Hasta aquí, todo normal. Pero el caso es que hay un motivo para analizar con más detalle la cuestión, y es que un español residente en Holanda, que según dijo oía la emisora de radio Onda Cero por Internet, llamó al programa Protagonistas que dirigía y presentaba Luis del Olmo para preguntar dónde podría comprar la canción del verano que había oído en dicha emisora, pues le había gustado mucho. Esta “canción del verano” era, por supuesto, una de las de la citada colección de la ONCE. Ante semejante dislate confieso que, como hicieron los tertulianos y el propio director del programa, me reí. Pero luego, recapacitando un poco, pensé que el asunto daba más motivos de pena que de risa, ya que este compatriota nuestro parecía estar aquejado de la dolencia que yo llamo paladar estropeado, en este caso el paladar musical. Trataré de aclarar el porqué en los considerandos siguientes, bajo mi particular punto de vista, advirtiendo de paso que mi formación académica como crítico musical es nula.
A) Consideremos un paladar acostumbrado al cotidiano consumo de alfalfa, que de paso diré que es un estupendo forraje para muchos animales. Lógicamente, sus papilas gustativas también encontrarán apetecibles y sustanciosos los bocadillos de tréboles variados, gramíneas, berzas, berros y borrajas. Como, según se afirma, la función crea el órgano, no solo el paladar sino también la dentadura y el aparato digestivo evolucionarán en esa dirección mientras no haya un cambio importante que detenga o desvíe el proceso evolutivo.

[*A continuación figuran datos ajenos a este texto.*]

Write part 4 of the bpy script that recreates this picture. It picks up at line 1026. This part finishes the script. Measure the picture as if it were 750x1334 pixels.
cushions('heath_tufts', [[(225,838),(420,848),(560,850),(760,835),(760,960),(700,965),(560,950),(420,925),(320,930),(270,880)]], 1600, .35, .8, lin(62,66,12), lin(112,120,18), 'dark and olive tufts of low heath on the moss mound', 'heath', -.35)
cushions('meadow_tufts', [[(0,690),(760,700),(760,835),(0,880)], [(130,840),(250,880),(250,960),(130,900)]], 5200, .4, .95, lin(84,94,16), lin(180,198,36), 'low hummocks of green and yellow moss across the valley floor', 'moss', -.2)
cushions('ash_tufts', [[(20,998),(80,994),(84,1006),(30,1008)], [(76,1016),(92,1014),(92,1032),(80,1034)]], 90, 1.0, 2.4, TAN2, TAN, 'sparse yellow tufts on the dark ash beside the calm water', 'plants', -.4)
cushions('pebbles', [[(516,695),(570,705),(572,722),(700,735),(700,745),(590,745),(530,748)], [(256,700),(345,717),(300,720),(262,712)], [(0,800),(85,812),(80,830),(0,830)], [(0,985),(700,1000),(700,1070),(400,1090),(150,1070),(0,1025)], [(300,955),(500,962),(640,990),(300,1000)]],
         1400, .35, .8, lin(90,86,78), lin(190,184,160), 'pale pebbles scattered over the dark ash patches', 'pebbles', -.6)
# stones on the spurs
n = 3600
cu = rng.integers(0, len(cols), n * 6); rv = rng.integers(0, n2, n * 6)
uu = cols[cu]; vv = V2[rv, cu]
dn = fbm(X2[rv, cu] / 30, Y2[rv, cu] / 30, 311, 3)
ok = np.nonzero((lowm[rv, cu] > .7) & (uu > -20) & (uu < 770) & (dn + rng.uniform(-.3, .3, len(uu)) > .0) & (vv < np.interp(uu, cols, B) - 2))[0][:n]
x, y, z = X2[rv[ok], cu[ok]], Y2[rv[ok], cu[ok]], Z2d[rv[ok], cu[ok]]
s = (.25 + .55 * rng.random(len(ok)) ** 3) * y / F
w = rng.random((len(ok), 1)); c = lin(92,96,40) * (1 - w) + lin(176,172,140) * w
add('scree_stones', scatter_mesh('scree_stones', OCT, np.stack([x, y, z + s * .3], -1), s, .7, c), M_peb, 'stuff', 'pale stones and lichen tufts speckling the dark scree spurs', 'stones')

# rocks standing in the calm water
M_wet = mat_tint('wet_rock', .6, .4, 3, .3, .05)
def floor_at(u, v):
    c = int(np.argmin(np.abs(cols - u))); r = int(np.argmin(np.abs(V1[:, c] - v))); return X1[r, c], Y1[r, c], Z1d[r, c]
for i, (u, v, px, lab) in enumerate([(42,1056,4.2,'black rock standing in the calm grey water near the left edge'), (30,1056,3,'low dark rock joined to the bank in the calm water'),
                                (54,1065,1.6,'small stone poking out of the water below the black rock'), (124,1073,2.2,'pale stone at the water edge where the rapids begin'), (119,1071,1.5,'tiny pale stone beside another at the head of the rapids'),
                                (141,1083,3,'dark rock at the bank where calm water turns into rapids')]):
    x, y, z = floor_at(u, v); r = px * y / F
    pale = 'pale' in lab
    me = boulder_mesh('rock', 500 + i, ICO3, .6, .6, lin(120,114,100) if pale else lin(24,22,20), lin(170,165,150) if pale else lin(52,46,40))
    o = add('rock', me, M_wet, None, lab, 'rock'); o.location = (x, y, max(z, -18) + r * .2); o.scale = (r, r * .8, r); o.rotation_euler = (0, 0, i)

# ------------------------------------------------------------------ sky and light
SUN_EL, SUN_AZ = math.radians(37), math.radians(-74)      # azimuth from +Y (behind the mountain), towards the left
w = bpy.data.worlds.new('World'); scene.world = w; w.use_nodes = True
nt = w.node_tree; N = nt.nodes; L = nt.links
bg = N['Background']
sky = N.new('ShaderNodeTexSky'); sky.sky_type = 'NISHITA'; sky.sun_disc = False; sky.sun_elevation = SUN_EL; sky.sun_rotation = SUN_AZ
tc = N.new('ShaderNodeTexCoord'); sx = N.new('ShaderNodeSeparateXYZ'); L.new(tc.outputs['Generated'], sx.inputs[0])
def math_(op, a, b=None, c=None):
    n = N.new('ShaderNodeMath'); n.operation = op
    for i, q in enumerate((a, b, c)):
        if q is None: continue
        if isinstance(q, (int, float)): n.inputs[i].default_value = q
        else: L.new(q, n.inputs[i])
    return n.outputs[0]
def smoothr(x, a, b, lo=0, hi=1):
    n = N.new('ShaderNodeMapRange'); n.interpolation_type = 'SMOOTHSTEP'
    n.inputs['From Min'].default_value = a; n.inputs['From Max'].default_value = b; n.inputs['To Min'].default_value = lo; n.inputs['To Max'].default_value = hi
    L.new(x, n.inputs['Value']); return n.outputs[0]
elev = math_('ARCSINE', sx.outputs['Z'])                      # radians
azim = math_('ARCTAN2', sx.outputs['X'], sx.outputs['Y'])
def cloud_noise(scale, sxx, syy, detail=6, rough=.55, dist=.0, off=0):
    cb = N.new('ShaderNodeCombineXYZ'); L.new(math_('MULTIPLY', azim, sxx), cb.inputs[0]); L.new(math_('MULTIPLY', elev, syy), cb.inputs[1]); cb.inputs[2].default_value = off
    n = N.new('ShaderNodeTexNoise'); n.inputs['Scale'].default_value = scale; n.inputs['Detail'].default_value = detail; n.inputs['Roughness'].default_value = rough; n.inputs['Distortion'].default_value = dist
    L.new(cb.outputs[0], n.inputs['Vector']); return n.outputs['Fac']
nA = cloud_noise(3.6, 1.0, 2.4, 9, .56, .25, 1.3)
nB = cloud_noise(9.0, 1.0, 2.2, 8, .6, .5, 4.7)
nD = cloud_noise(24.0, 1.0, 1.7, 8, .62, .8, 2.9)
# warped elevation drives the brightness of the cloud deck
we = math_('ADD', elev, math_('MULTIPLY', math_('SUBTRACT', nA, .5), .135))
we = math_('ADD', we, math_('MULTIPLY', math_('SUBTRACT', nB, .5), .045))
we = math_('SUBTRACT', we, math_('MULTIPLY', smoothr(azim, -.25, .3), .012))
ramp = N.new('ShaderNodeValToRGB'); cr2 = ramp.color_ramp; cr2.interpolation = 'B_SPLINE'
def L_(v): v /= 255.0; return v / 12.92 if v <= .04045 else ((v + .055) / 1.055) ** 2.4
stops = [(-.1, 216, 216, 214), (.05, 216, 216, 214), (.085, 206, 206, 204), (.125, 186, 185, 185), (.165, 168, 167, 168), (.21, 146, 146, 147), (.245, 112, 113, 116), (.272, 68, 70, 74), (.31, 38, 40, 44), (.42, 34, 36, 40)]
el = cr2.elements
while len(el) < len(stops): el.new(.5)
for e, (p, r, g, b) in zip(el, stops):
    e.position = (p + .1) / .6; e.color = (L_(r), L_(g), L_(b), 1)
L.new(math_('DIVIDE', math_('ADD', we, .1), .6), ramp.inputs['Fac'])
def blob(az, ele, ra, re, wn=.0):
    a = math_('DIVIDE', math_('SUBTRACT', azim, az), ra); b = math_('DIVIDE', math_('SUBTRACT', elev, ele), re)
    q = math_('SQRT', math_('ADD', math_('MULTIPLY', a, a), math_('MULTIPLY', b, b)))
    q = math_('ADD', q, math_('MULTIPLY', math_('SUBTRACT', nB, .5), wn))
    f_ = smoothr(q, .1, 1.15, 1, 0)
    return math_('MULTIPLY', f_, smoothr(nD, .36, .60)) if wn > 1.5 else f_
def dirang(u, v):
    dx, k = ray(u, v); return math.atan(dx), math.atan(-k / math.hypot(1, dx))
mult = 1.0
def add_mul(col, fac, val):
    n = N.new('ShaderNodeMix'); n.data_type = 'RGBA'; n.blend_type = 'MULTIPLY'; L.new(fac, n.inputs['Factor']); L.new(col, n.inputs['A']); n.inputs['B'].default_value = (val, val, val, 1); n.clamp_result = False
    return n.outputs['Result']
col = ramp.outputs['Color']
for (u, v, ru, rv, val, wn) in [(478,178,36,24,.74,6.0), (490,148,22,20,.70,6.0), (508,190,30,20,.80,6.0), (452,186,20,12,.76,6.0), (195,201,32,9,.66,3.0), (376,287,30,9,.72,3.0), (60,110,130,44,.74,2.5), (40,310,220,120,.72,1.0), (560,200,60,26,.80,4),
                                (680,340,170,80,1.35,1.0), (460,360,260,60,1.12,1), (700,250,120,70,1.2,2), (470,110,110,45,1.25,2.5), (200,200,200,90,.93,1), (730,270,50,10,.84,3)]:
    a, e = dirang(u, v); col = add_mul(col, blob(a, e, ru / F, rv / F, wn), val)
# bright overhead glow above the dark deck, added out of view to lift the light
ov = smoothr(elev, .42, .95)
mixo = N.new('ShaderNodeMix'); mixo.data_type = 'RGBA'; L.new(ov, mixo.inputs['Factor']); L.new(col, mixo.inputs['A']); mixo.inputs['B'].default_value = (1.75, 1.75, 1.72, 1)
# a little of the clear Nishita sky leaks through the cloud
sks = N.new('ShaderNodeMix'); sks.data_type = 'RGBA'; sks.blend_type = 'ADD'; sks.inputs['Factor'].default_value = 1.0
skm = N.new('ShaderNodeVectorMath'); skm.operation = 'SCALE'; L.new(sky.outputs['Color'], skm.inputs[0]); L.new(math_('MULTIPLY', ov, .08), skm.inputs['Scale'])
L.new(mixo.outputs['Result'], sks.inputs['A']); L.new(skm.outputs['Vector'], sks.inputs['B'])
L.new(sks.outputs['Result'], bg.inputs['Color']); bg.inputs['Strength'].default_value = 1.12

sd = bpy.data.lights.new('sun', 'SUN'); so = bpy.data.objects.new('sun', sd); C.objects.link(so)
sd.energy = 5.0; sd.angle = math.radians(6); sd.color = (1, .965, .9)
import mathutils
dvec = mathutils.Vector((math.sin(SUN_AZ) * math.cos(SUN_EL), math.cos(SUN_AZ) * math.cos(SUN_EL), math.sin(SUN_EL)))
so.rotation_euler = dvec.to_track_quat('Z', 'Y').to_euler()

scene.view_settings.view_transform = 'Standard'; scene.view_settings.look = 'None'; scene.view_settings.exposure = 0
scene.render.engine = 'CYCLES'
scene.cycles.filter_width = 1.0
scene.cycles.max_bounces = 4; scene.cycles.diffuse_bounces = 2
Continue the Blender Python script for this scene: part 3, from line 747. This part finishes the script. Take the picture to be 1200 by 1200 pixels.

B) Consideremos también, siguiendo el ejemplo anterior, que cualquier cerebro que a través del oído reciba constantemente la bazofia musical al uso en el ambiente discotequero y radiotelevisivo que nos rodea –y que también sale a menudo por las ventanillas de algunos coches-, con escasísimas excepciones puede acabar aceptando y digiriendo cualquier soniquete como aceptable, e incluso le parecerá bueno o excelente aunque se trate de uno de los disparates publicitarios de la ONCE, que, repito, cuentan con todas mis simpatías como reclamo. Por que también hay que decir que algunas de las citadas voces de los trabajadores de la ONCE, por sí mismas, no se diferenciaban mucho de las de ciertos ídolos consagrados por las productoras de discos, las cuales voces, desposeídas de los inmensos recursos que les presta la electrónica se quedarían más o menos en lo que son: pura y simple vulgaridad, alcanzando algunas la categoría de balidos (no confundir con baladas; son otros cantares). Recuerdo ahora una máxima popular entre la gente del medio rural, que decía más o menos así: -“En el campo, cantar bien o mal, da igual; pero delante de gente, cantar bien, o callar”. Y aún añado de mi propia cosecha que algunos ritmos de bastante de esto que ahora llaman música me recuerdan el sonido grave y profundo, pero acelerado en su cadencia, de la maza de picar esparto que manejaban nuestros abuelos sobre fondo de sierra cortando hojalatas. Como ejemplo de esto último, precisamente con un coche como protagonista, les traslado la onomatopeya del regalo que hizo a los oídos de los que cruzábamos un paso de peatones un amable automovilista, con los cristales de las puertas bajados y bastantes decibelios, mientras esperaba detenido ante el semáforo en rojo. La secuencia de sonidos se repetía machaconamente dando varios segundos alternativamente a cada de estas dos partes:
….Bum, bum, bum, – ñikiñaka, ñikiñaka, ñikiñaka….(Ustedes perdonen, pero no exagero un ápice; la “música” del coche sonaba tal como les digo, y por la expresión de alguna cara de las presentes, puede que peor).
Y así, hasta que reverdeció el semáforo y se alejó con presteza, aunque se le siguió oyendo durante un buen trecho gracias a la excelente calidad y potencia de los altavoces que portaba.
Por lo expuesto, en vez de risas, vaya mi conmiseración más profunda hacia nuestro paisano residente en Holanda, tal vez otra desgraciada víctima de su entorno educativo y cultural. ¡Para cuándo una asignatura musical de altura en la formación escolar y universitaria! Quisiera ser optimista, pero me temo que nunca.